Workers at a paper making factory in Mbalala, Mukono District, offload wood that is used to power the factory’s boilers. INDEPENDENT/RONALD MUSOKE

Local industrialists asked to bridge Shs 300bn annual financing gap

Kampala, Uganda | RONALD MUSOKE | Conservationists and industrialists rarely agree on matters regarding environmental conservation but in two rare meetings held in Kampala over breakfast, they both concurred on the need to work together to save the country’s fast declining natural resource base.

Uganda’s natural resources provide the foundation for Uganda’s economy with the government estimating that US$746.6 million (approx. Shs 2.8 trillion) is generated annually from biodiversity related products and services in the fisheries, forestry, tourism, agriculture and energy sectors but, over the years, there has been an unsustainable harvest of these resources.

Juliet Kyokunda, the executive director of the Uganda Biodiversity Fund, an independent conservation trust which is now mobilizing money to preserve and protect Uganda’s key biodiversity areas hosted the two sets of guests on May 21-22.

She said a “meeting of minds” is now necessary if Uganda wants to remain one of the richest biodiversity hotspots in Africa.

“Almost every economic sector in the country relies on the environment and a lot of what the private sector does affects this biodiversity,” she said, “The cost of doing business increases the moment you tamper with the environment.”
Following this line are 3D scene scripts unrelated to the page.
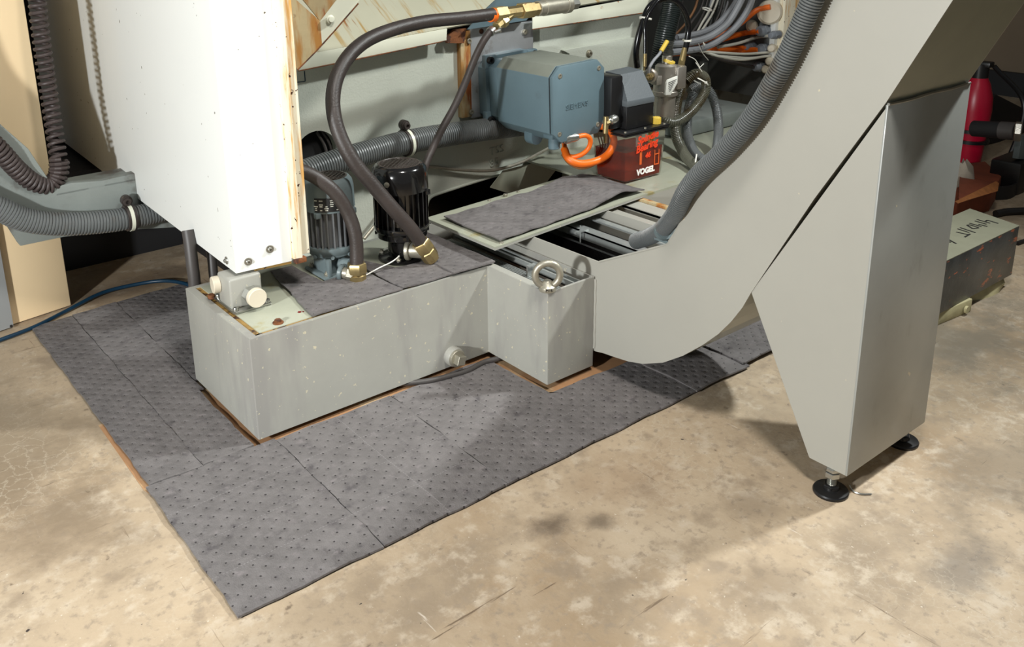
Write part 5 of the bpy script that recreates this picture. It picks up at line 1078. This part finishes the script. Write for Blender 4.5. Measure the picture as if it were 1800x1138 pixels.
# belt loop and cables on the floor
bm = NB(); pth = P3([(1750, 352, 'z', .0), (1775, 350, 'z', 0), (1790, 338, 'z', 0), (1785, 325, 'z', 0), (1765, 316, 'z', 0), (1750, 312, 'z', 0)]); pth = resample(smooth(pth), .02)
va = [(bm.verts.new(p), bm.verts.new(p+Vector((0, 0, .045)))) for p in pth]; vb = [(bm.verts.new(p+Vector((.006, .006, 0))), bm.verts.new(p+Vector((.006, .006, .045)))) for p in pth]
for i in range(len(pth)-1):
    bm.faces.new((va[i][0], va[i+1][0], va[i+1][1], va[i][1])); bm.faces.new((vb[i+1][0], vb[i][0], vb[i][1], vb[i+1][1])); bm.faces.new((va[i][1], va[i+1][1], vb[i+1][1], vb[i][1])); bm.faces.new((va[i+1][0], va[i][0], vb[i][0], vb[i+1][0]))
bmesh.ops.recalc_face_normals(bm, faces=bm.faces)
solo('drive_belt', bm, 'ink', 'black drive belt standing on edge in a loop beside the cardboard box', 'belt')
bm = NB(); tube(bm, P3([(1740, 318, 'z', .012), (1765, 306, 'z', .012), (1785, 292, 'z', .012), (1815, 275, 'z', .012), (1900, 240, 'z', .012)]), .010, 10); solo('floor_cable', bm, 'ink', 'dark cable on the floor running from the box up to the jack', 'cable')
bm = NB(); tube(bm, P3([(1750, 376, 'z', .012), (1775, 372, 'z', .012), (1830, 372, 'z', .012), (1960, 385, 'z', .012)]), .011, 10); solo('floor_cable', bm, 'ink', 'dark cable on the floor just behind the steel block', 'cable')
bm = NB(); tube(bm, P3([(1788, 428, 'z', .006), (1800, 424, 'z', .006), (1820, 420, 'z', .006), (1930, 415, 'z', .006)]), .006, 10); solo('floor_cable', bm, 'ink', 'thin dark cable on the floor at the right end of the steel block', 'cable')
# metal sliver near the foot
bm = NB(); tube(bm, P3([(1494, 854, 'z', .004), (1500, 864, 'z', .002), (1515, 869, 'z', .002), (1532, 869, 'z', .002)]), .0013, 6, .004); solo('metal_sliver', bm, 'steel', 'thin curled metal sliver on the floor beside the near levelling foot', 'shaving')
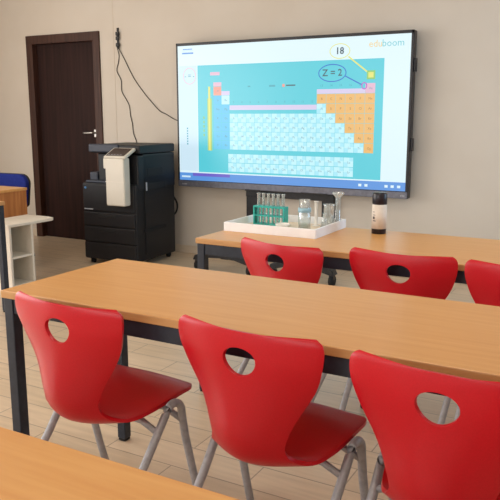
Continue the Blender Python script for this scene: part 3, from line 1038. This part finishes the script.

Kyokunda said her organization is looking for ways of partnering with local manufacturers to bridge an annual financing deficit which they estimate to be around Shs 300bn.

She explained that the Uganda Biodiversity Fund’s mission is to serve as a catalyst for mobilizing, managing and channeling financial resources for biodiversity conservation and sustainable use of natural resources in Uganda for the benefit of current and future generations.

The local initiative comes at the time there is a growing call for conservation of both plant and animal life and other natural resources in Uganda and around the world.

On May 06, the United Nations Intergovernmental Science Policy Platform on Biodiversity and Ecosystem Services released a 1,500-page report noting that one million plant and animal species are on the verge of extinction, with distressing implications for human survival.

The report prepared by researchers from universities across the world directly linked the loss of species to human activity, further noting that the decline in biodiversity around the world is eroding the foundation of most economies, livelihoods, food security, health and quality of life.

The primary causes of accelerating species loss, according to the report include; rapid change in patterns of land use, unsustainable agriculture, over fishing, irresponsible logging, and other unsustainable development activities that are degrading the earth’s ecosystems.

The researchers said the average abundance of native plant and animal life has fallen by 20% or more mainly over the past century.

“ With the human population passing 7 billion, activities like farming, logging, poaching, fishing and mining are altering the natural world at a rate “unprecedented in human history.”